Exercise directions:
Copy the lines below as they are; omit the images they contain.
⟨
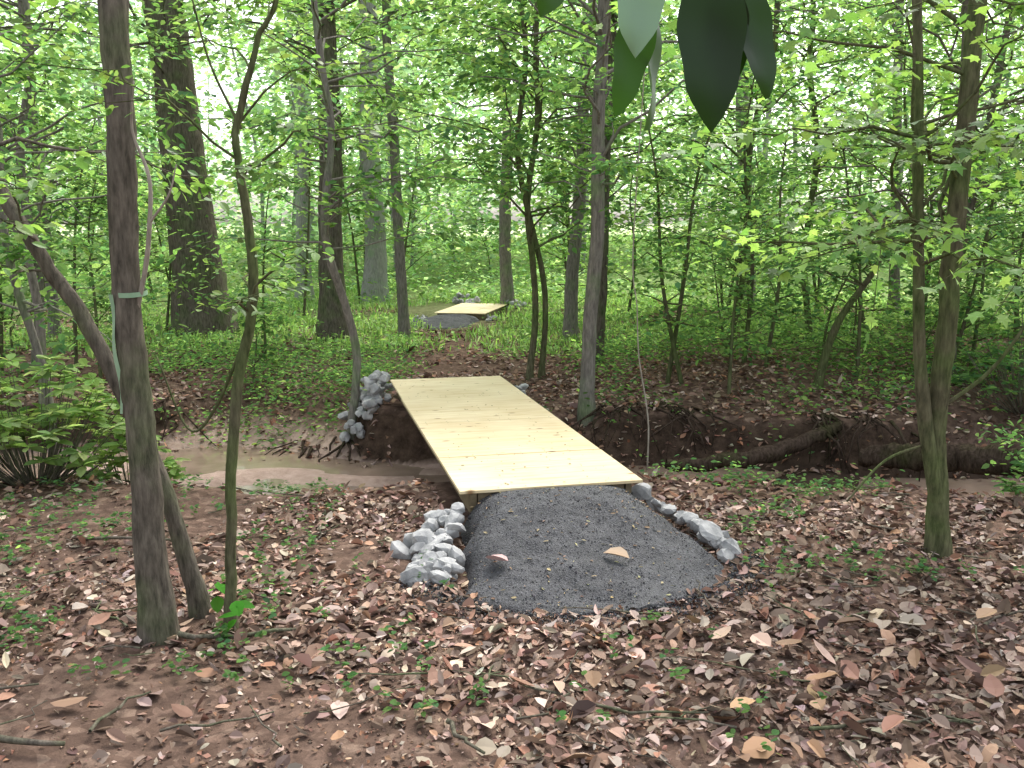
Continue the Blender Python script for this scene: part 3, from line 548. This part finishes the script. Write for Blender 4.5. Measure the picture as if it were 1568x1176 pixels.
# ------------------------------------------------------------ magnolia branch
def bigleaf(A,base,tip,w,nrm,curl=.1,fold=.18):
    base=np.array(base);tip=np.array(tip); L=np.linalg.norm(tip-base); d=(tip-base)/L; n=np.array(nrm,float); n-=n@d*d; n/=np.linalg.norm(n); x=np.cross(d,n)
    m=18; V=[];F=[]
    for i in range(m+1):
        t=i/m; ww=w*.5*max(0,math.sin(math.pi*t**.95))**.58
        if t>.8: ww*=1-.35*((t-.8)/.2)
        if i==m: ww=.0006
        for s in (-1,-.5,0,.5,1):
            V.append(base+d*L*t+x*ww*s*(1+.05*math.sin(t*17))+n*(-curl*L*(t-.5)**2*2+fold*abs(s)*ww+.004*math.sin(t*9+s)))
    for i in range(m):
        for j in range(4): k=i*5+j; F.append((k,k+1,k+6,k+5))
    A.add(V,F); return len(V)
A=Acc(); cols=[]
ML=[((.140,1.03,2.245),(.114,1.05,2.112),.044,(.4,-1,.1),(.035,.085,.02)),
    ((.137,1.0,2.295),(.125,1.0,2.166),.05,(-.2,-1,.5),(.19,.28,.22)),  # reflective sheen of this leaf painted as a lighter colour
    ((.150,1.08,2.25),(.153,1.06,2.10),.045,(1,-.45,0),(.05,.09,.035)),
    ((.208,1.05,2.30),(.216,1.05,2.097),.07,(-.15,-1,-.1),(.012,.028,.009)),
    ((.240,1.09,2.285),(.286,1.08,2.137),.05,(.4,-1,0),(.018,.04,.012)),
    ((.225,1.08,2.27),(.250,1.09,2.155),.045,(.2,-1,0),(.014,.03,.009)),
    ((.06,1.0,2.29),(.03,1.0,2.205),.04,(.3,-1,.2),(.03,.07,.015)),
    ((.30,1.1,2.38),(.36,1.05,2.26),.05,(.3,-1,.3),(.03,.06,.02)),((.18,1.1,2.36),(.1,1.15,2.3),.06,(.1,-.3,1),(.03,.06,.02))]
for k in range(14):
    bx=U(.05,1.4); b=(bx,1.1+U(-.1,.1),2.42+.12*bx); a=U(0,6.28); ML.append((b,(b[0]+.1*math.cos(a),b[1]+.12*math.sin(a),b[2]+U(-.02,.1)),.055,(0,0,1),(.03,.06,.02)))
for (b,t,w,nn,c) in ML:
    cols+= [c]*bigleaf(A,b,t,w,nn)
ob=Acc(); 
ob.tube(catmull(np.array([(.1,1.05,2.31),(.2,1.08,2.33),(.5,1.12,2.42),(1.4,1.1,2.62),(2.2,.8,2.9)]),5),np.linspace(.004,.022,21),7)
for (b,t,w,nn,c) in ML[:9]:
    s=np.array([b[0]*.8+.05,1.07,2.33+.06*b[0]]); ob.tube([s,(s+np.array(b))/2+np.array([0,0,.006]),np.array(b)],[.0025,.002,.0018],5)
o=ob.make('magnolia_branch',M_bark); A.make('leaves',M_mag,True,o,np.array(cols))
# ------------------------------------------------------------ light
w=bpy.data.worlds.new('World'); sc.world=w; w.use_nodes=True; nt=w.node_tree; nt.nodes.clear()
sky=nt.nodes.new('ShaderNodeTexSky'); sky.sky_type='NISHITA'; sky.sun_disc=False; sky.sun_elevation=math.radians(55); sky.sun_rotation=math.radians(20); sky.dust_density=4; sky.air_density=1.2
hs=nt.nodes.new('ShaderNodeHueSaturation'); hs.inputs['Saturation'].default_value=.3; hs.inputs['Value'].default_value=3.0
bg=nt.nodes.new('ShaderNodeBackground'); bg.inputs[1].default_value=.15; wo=nt.nodes.new('ShaderNodeOutputWorld')
nt.links.new(sky.outputs[0],hs.inputs['Color']); nt.links.new(hs.outputs[0],bg.inputs[0]); nt.links.new(bg.outputs[0],wo.inputs[0])
sl=bpy.data.lights.new('sun','SUN'); sl.energy=3.0; sl.angle=math.radians(20); sl.color=(1,.97,.9)
so=bpy.data.objects.new('sun',sl); link(so)
el,az=math.radians(55),math.radians(20)
dv=Vector((math.sin(az)*math.cos(el),math.cos(az)*math.cos(el),math.sin(el))); so.rotation_euler=dv.to_track_quat('Z','Y').to_euler()
cd=bpy.data.cameras.new('camera'); cd.sensor_width=36; cd.lens=33.15; cd.clip_start=.05; cd.clip_end=1500
co=bpy.data.objects.new('camera',cd); link(co); co.location=(0,0,2.0); co.rotation_euler=(math.radians(90-9.7),0,0); sc.camera=co
sc.view_settings.view_transform='Standard'; sc.view_settings.look='None'; sc.view_settings.exposure=0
⟩
Complete answer:
Continue the Blender Python script for this scene: part 3, from line 548. This part finishes the script. Write for Blender 4.5. Measure the picture as if it were 1568x1176 pixels.
# ------------------------------------------------------------ magnolia branch
def bigleaf(A,base,tip,w,nrm,curl=.1,fold=.18):
    base=np.array(base);tip=np.array(tip); L=np.linalg.norm(tip-base); d=(tip-base)/L; n=np.array(nrm,float); n-=n@d*d; n/=np.linalg.norm(n); x=np.cross(d,n)
    m=18; V=[];F=[]
    for i in range(m+1):
        t=i/m; ww=w*.5*max(0,math.sin(math.pi*t**.95))**.58
        if t>.8: ww*=1-.35*((t-.8)/.2)
        if i==m: ww=.0006
        for s in (-1,-.5,0,.5,1):
            V.append(base+d*L*t+x*ww*s*(1+.05*math.sin(t*17))+n*(-curl*L*(t-.5)**2*2+fold*abs(s)*ww+.004*math.sin(t*9+s)))
    for i in range(m):
        for j in range(4): k=i*5+j; F.append((k,k+1,k+6,k+5))
    A.add(V,F); return len(V)
A=Acc(); cols=[]
ML=[((.140,1.03,2.245),(.114,1.05,2.112),.044,(.4,-1,.1),(.035,.085,.02)),
    ((.137,1.0,2.295),(.125,1.0,2.166),.05,(-.2,-1,.5),(.19,.28,.22)),  # reflective sheen of this leaf painted as a lighter colour
    ((.150,1.08,2.25),(.153,1.06,2.10),.045,(1,-.45,0),(.05,.09,.035)),
    ((.208,1.05,2.30),(.216,1.05,2.097),.07,(-.15,-1,-.1),(.012,.028,.009)),
    ((.240,1.09,2.285),(.286,1.08,2.137),.05,(.4,-1,0),(.018,.04,.012)),
    ((.225,1.08,2.27),(.250,1.09,2.155),.045,(.2,-1,0),(.014,.03,.009)),
    ((.06,1.0,2.29),(.03,1.0,2.205),.04,(.3,-1,.2),(.03,.07,.015)),
    ((.30,1.1,2.38),(.36,1.05,2.26),.05,(.3,-1,.3),(.03,.06,.02)),((.18,1.1,2.36),(.1,1.15,2.3),.06,(.1,-.3,1),(.03,.06,.02))]
for k in range(14):
    bx=U(.05,1.4); b=(bx,1.1+U(-.1,.1),2.42+.12*bx); a=U(0,6.28); ML.append((b,(b[0]+.1*math.cos(a),b[1]+.12*math.sin(a),b[2]+U(-.02,.1)),.055,(0,0,1),(.03,.06,.02)))
for (b,t,w,nn,c) in ML:
    cols+= [c]*bigleaf(A,b,t,w,nn)
ob=Acc(); 
ob.tube(catmull(np.array([(.1,1.05,2.31),(.2,1.08,2.33),(.5,1.12,2.42),(1.4,1.1,2.62),(2.2,.8,2.9)]),5),np.linspace(.004,.022,21),7)
for (b,t,w,nn,c) in ML[:9]:
    s=np.array([b[0]*.8+.05,1.07,2.33+.06*b[0]]); ob.tube([s,(s+np.array(b))/2+np.array([0,0,.006]),np.array(b)],[.0025,.002,.0018],5)
o=ob.make('magnolia_branch',M_bark); A.make('leaves',M_mag,True,o,np.array(cols))
# ------------------------------------------------------------ light
w=bpy.data.worlds.new('World'); sc.world=w; w.use_nodes=True; nt=w.node_tree; nt.nodes.clear()
sky=nt.nodes.new('ShaderNodeTexSky'); sky.sky_type='NISHITA'; sky.sun_disc=False; sky.sun_elevation=math.radians(55); sky.sun_rotation=math.radians(20); sky.dust_density=4; sky.air_density=1.2
hs=nt.nodes.new('ShaderNodeHueSaturation'); hs.inputs['Saturation'].default_value=.3; hs.inputs['Value'].default_value=3.0
bg=nt.nodes.new('ShaderNodeBackground'); bg.inputs[1].default_value=.15; wo=nt.nodes.new('ShaderNodeOutputWorld')
nt.links.new(sky.outputs[0],hs.inputs['Color']); nt.links.new(hs.outputs[0],bg.inputs[0]); nt.links.new(bg.outputs[0],wo.inputs[0])
sl=bpy.data.lights.new('sun','SUN'); sl.energy=3.0; sl.angle=math.radians(20); sl.color=(1,.97,.9)
so=bpy.data.objects.new('sun',sl); link(so)
el,az=math.radians(55),math.radians(20)
dv=Vector((math.sin(az)*math.cos(el),math.cos(az)*math.cos(el),math.sin(el))); so.rotation_euler=dv.to_track_quat('Z','Y').to_euler()
cd=bpy.data.cameras.new('camera'); cd.sensor_width=36; cd.lens=33.15; cd.clip_start=.05; cd.clip_end=1500
co=bpy.data.objects.new('camera',cd); link(co); co.location=(0,0,2.0); co.rotation_euler=(math.radians(90-9.7),0,0); sc.camera=co
sc.view_settings.view_transform='Standard'; sc.view_settings.look='None'; sc.view_settings.exposure=0